Fracture in concrete: X-ray tomography with in-situ testing, digital volume correlation and phase-field modeling

TL;DR

This study combines X-ray tomography, digital volume correlation, and phase-field modeling to analyze and simulate mesoscopic cracking in concrete, providing detailed insights into fracture behavior at the mesoscopic scale.

Contribution

It introduces an integrated experimental and computational approach that explicitly models mesostructural features of concrete during fracture analysis.

Findings

Good agreement between experimental and numerical results.

Effective modeling of mesostructural heterogeneity.
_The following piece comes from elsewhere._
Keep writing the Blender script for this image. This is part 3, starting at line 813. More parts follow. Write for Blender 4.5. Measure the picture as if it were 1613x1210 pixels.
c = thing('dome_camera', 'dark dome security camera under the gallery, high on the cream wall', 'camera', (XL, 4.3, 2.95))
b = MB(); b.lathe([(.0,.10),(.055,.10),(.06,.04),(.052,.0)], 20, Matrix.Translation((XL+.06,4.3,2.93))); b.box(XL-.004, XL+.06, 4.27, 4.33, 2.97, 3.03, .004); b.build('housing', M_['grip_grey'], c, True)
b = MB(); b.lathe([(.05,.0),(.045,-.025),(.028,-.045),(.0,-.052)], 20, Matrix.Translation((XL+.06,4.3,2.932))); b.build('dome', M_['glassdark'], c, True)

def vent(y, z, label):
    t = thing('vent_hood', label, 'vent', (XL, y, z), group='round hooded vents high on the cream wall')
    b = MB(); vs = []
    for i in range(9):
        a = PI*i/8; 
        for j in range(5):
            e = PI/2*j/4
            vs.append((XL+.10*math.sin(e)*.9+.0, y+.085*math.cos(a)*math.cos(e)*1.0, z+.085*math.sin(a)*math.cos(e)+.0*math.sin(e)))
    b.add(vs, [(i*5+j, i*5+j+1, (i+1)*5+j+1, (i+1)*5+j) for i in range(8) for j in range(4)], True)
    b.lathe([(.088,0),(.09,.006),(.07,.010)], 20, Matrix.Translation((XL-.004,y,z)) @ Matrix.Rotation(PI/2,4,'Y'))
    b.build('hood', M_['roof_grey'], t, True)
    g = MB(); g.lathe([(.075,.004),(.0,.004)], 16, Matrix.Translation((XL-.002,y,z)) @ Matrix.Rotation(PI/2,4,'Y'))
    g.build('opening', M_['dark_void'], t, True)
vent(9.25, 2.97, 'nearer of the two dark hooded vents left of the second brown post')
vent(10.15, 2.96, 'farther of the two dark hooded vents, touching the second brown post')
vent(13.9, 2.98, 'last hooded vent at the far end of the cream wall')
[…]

Enhanced understanding of crack propagation in concrete.

Abstract

We test and simulate the mesoscopic cracking behavior of specimens made of a standard concrete mixture. To this end, we combine stable wedge-splitting fracture experiments performed during X-ray tomography, their analysis with digital volume correlation providing the full three-dimensional displacement field, and phase-field cohesive fracture modeling. In our computations, we apply the measured boundary conditions and model the actual heterogeneous material structure at the mesoscopic scale. Within the phase-field model, we explicitly distinguish among (thus individually represent) the mesostructural features of distinct material phases with size above a threshold of 1 mm, while we homogenize pores and finer aggregates below this threshold within the cementitious mortar matrix, with material parameters characterized accordingly. We compare experimental and numerical results in terms of both local and global quantities.